Reinventing the engine
Aug 1, 2008 12:00 PM, By Jodie Wehrspann
View the Tier 4 video.
For 12 Long Years, ever since the EPA included off-highway diesel engines on its hit list of polluters, engine makers have been scrambling, reviewing, analyzing, redesigning and refining the science of compression ignition to come up with the world's first smokeless tractor.
And let's just say, they've come a long way, baby. Those black puffs of smoke that once characterized tractor exhaust have been reduced to a few particles on a pinhead, thanks to technologies that better control the burning of fuel.
But one more overhaul is required to get the regulated emissions down to zero. EPA's final regulations for non-road diesel engines, known as Tier 4, are at hand, and engineers say it's the toughest round yet.
“Achieving the first three tiers wasn't too much of a hassle with turbos and electronics,” says Barry O'Shea, product manager for AGCO high-horsepower tractors. “But it got tougher with Tier 4.”
This final tier — which went into effect this year for some engine sizes and continues up to 2015 — applies to all non-road diesel engines, including farm tractors. And it is at the squeaky-clean level. A tractor equipped with a Tier 4 engine driving in a smoggy city like Los Angeles will not only limit pollutants but will actually clean the air.
There's a big cost to Tier 4, though, because it requires treatment of the exhaust gas, which farm tractors today are not designed to do. That has tractor engineers agonizing and stewing over what tractor designs will work with the new engines. “It would be easier to reconfigure the whole tractor, to be honest with you,” O'Shea says.
Tier review
How did the desire for clean air become a dictating factor in a tractor's design?
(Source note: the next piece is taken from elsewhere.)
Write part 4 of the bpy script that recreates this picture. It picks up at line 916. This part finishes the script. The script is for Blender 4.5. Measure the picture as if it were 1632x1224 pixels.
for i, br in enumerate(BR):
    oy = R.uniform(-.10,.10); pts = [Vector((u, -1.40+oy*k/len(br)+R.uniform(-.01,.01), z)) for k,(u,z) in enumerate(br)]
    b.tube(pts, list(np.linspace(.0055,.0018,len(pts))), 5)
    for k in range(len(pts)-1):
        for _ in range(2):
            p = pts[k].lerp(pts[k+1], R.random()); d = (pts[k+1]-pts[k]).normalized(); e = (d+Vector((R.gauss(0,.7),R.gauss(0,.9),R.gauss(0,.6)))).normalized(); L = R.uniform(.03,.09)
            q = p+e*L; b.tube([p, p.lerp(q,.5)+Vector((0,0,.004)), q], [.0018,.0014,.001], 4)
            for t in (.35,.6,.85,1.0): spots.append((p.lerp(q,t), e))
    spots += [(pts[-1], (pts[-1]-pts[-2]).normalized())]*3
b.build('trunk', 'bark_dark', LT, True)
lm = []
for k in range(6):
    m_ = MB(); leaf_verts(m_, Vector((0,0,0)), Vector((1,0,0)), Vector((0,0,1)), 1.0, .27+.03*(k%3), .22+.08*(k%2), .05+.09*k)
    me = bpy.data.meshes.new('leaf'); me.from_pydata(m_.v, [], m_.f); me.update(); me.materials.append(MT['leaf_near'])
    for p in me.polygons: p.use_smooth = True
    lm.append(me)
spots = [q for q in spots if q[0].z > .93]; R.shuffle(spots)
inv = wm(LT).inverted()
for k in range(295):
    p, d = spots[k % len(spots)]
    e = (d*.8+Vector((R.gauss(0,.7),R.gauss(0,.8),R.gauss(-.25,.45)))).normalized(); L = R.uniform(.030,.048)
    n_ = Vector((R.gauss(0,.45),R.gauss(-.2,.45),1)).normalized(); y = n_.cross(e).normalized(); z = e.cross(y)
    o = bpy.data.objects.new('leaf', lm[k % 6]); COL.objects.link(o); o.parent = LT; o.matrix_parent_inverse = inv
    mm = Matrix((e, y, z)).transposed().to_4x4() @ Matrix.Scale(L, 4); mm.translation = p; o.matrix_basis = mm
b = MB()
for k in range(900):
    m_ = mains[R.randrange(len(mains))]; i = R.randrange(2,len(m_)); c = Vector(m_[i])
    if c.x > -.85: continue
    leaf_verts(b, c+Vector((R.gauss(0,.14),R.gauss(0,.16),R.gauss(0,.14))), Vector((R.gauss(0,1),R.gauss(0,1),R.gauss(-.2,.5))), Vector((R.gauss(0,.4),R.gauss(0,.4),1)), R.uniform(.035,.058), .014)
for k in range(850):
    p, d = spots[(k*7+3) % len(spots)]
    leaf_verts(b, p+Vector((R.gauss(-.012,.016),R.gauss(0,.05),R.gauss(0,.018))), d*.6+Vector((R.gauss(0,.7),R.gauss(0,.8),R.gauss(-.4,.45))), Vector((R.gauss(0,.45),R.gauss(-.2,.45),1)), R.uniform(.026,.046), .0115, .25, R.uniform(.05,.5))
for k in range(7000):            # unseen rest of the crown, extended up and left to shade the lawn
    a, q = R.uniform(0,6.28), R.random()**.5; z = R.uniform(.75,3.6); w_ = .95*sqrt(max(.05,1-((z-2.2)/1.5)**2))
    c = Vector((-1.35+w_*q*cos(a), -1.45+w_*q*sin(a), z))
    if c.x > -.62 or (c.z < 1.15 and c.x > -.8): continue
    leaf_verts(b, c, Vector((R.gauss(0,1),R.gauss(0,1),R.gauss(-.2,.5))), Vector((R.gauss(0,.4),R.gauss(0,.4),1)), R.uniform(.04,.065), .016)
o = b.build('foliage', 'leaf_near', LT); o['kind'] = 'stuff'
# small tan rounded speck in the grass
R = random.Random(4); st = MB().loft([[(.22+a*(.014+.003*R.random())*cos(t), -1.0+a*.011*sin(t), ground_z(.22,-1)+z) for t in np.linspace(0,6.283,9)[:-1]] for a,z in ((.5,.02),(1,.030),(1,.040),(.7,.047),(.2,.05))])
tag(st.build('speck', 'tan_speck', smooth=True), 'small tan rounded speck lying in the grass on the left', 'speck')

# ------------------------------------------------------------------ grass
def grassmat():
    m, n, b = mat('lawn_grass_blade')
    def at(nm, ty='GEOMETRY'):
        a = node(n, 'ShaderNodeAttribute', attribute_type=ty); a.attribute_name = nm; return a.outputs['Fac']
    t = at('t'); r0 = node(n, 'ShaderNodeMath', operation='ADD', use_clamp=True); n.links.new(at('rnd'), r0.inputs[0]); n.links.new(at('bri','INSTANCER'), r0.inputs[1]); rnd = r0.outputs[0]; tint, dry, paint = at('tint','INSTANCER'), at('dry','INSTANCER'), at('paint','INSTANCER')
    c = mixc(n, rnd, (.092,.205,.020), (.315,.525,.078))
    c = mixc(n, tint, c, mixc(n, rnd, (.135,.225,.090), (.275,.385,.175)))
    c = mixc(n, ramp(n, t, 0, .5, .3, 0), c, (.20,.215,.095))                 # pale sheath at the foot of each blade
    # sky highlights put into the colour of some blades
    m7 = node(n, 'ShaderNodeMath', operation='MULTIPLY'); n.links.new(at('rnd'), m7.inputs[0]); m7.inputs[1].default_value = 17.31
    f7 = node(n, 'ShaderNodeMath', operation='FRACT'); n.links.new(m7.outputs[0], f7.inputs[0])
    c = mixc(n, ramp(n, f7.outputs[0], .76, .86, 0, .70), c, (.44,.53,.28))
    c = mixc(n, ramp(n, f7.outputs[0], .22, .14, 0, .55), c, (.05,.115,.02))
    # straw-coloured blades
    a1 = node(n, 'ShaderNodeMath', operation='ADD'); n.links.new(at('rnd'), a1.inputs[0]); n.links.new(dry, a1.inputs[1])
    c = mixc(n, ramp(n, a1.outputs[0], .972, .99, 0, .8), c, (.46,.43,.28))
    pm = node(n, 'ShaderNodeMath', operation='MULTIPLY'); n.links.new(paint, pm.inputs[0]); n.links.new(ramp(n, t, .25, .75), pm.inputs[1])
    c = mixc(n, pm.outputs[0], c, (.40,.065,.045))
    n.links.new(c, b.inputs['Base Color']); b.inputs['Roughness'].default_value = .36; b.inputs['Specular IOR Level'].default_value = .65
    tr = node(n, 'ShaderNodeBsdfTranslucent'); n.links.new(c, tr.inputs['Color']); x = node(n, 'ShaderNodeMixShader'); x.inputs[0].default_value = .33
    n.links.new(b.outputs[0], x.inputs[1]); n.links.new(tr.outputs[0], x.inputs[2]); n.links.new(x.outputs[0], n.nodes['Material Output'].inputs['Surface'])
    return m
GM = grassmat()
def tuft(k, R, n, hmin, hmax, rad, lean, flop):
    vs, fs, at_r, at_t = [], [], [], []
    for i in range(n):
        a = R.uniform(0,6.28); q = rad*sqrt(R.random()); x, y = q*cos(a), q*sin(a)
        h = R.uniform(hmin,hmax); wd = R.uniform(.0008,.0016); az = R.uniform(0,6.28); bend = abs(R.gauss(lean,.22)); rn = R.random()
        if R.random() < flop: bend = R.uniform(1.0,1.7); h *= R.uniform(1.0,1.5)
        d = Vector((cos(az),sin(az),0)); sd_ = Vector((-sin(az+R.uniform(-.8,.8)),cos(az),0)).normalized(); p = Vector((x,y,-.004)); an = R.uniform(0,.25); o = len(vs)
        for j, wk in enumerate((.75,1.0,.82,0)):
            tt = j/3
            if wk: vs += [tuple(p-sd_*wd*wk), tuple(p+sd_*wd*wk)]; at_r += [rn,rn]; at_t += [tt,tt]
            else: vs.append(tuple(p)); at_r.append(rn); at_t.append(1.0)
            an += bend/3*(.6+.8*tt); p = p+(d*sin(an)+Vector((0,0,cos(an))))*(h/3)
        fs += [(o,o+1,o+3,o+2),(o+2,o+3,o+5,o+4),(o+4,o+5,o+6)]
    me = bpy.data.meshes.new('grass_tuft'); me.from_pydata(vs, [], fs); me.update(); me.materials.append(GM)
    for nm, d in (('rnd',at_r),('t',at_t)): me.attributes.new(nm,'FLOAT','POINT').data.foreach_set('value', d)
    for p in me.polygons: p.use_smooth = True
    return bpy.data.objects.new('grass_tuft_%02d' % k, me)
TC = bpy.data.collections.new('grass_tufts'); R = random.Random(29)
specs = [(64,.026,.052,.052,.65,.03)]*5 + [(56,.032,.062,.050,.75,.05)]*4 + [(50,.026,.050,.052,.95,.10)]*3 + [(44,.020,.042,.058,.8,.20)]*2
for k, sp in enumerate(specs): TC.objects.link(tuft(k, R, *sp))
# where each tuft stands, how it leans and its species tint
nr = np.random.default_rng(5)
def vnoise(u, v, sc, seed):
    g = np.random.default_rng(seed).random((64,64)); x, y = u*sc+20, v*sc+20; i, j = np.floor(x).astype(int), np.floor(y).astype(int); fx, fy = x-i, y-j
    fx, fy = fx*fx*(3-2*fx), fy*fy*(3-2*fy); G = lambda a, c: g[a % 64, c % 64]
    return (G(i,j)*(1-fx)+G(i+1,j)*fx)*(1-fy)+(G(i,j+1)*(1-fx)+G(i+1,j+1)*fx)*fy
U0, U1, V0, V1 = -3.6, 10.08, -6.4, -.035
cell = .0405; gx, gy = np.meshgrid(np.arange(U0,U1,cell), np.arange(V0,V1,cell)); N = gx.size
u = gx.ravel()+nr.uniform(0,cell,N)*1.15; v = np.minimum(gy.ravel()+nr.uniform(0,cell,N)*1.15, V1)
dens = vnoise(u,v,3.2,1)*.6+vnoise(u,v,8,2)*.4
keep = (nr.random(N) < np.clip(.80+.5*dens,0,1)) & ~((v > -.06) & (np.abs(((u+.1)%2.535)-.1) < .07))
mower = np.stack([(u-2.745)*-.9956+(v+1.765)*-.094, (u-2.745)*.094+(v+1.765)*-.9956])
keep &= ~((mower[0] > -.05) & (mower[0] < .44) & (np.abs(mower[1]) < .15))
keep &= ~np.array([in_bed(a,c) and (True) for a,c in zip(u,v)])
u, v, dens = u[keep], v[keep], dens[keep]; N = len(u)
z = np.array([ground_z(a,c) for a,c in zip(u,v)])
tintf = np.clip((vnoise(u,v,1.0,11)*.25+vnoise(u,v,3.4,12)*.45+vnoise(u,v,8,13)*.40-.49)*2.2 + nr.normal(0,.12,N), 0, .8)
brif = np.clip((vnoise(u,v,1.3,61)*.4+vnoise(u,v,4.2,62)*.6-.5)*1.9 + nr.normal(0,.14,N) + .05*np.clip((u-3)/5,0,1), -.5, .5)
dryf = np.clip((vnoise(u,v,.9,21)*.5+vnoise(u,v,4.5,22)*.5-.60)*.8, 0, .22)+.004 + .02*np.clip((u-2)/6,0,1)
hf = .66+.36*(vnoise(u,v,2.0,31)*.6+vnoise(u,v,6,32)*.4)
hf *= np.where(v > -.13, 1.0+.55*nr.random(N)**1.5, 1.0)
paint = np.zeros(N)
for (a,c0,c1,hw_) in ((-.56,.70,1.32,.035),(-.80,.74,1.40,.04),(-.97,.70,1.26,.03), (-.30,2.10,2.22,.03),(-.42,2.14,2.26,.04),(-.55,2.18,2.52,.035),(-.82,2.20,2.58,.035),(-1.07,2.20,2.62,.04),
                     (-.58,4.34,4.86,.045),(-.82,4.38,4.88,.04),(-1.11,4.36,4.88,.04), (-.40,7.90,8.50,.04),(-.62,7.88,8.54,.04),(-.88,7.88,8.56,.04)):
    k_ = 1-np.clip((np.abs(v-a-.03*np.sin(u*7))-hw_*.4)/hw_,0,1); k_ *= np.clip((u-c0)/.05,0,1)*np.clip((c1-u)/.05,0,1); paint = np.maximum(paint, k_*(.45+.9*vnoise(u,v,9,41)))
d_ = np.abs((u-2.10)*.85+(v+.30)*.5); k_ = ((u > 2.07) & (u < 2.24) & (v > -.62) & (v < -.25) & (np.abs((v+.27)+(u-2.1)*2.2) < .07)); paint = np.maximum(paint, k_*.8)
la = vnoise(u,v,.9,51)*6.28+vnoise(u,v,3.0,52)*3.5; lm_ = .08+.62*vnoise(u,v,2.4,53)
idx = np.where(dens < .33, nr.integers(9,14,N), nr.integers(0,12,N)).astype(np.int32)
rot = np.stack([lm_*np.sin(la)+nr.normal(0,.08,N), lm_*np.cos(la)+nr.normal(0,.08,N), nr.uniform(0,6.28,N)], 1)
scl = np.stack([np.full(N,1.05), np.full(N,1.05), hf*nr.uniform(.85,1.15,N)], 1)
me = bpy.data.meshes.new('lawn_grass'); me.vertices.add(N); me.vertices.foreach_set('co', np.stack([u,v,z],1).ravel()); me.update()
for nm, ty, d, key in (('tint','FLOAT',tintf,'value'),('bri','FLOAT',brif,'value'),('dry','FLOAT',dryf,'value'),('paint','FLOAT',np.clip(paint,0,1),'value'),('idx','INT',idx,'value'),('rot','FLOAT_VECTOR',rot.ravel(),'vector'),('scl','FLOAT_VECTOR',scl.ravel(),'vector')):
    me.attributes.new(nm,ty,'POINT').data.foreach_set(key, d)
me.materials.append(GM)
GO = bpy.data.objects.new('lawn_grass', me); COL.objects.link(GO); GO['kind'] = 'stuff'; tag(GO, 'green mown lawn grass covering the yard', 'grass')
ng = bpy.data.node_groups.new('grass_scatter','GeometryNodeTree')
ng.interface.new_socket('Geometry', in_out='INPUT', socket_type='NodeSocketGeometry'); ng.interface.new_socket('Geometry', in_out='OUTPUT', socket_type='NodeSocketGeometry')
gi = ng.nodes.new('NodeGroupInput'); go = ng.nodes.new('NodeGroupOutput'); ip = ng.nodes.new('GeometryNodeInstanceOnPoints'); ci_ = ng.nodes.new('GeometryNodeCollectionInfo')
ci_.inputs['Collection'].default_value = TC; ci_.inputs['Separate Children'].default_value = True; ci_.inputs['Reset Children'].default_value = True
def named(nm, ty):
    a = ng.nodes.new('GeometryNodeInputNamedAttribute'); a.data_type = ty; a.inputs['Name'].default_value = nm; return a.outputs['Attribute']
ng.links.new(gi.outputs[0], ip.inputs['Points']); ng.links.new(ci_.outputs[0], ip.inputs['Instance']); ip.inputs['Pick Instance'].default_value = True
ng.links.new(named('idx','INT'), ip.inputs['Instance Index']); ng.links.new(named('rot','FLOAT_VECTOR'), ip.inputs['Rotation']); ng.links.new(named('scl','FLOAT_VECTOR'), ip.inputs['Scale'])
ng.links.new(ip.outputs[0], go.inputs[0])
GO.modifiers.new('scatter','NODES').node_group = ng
The war on engine emissions started back in the 1970s when Congress signed the Clean Air Act. At first the focus was on highway vehicles. But by 1994, the EPA widened its scope to include off-highway vehicles used in agriculture and construction. It was discovered that these high-compression engines were a leading producer of particulate matter (PM) and oxides of nitrogen (NOx), the stuff that produces soot and clogs lungs.
As a result, the EPA developed four standards or “tiers” for gradually lowering these by-products of combustion. Each tier set limits on the amount of pollutants allowed in the exhaust. The tiers also required that sulfur be lowered in diesel fuels. Sulfur is added to fuel for lubrication; without it, engines need to be redesigned or face premature wear.
Engine manufacturers went to work and developed a wellspring of technologies to meet the standards, which began going into effect in 1996. Many were borrowed from on-highway trucks, which were already being regulated. Advanced electronic controls, high-pressure common-rail fuel systems, air-to-air intake coolers and advancements in turbochargers are among the technologies used to fine-tune combustion.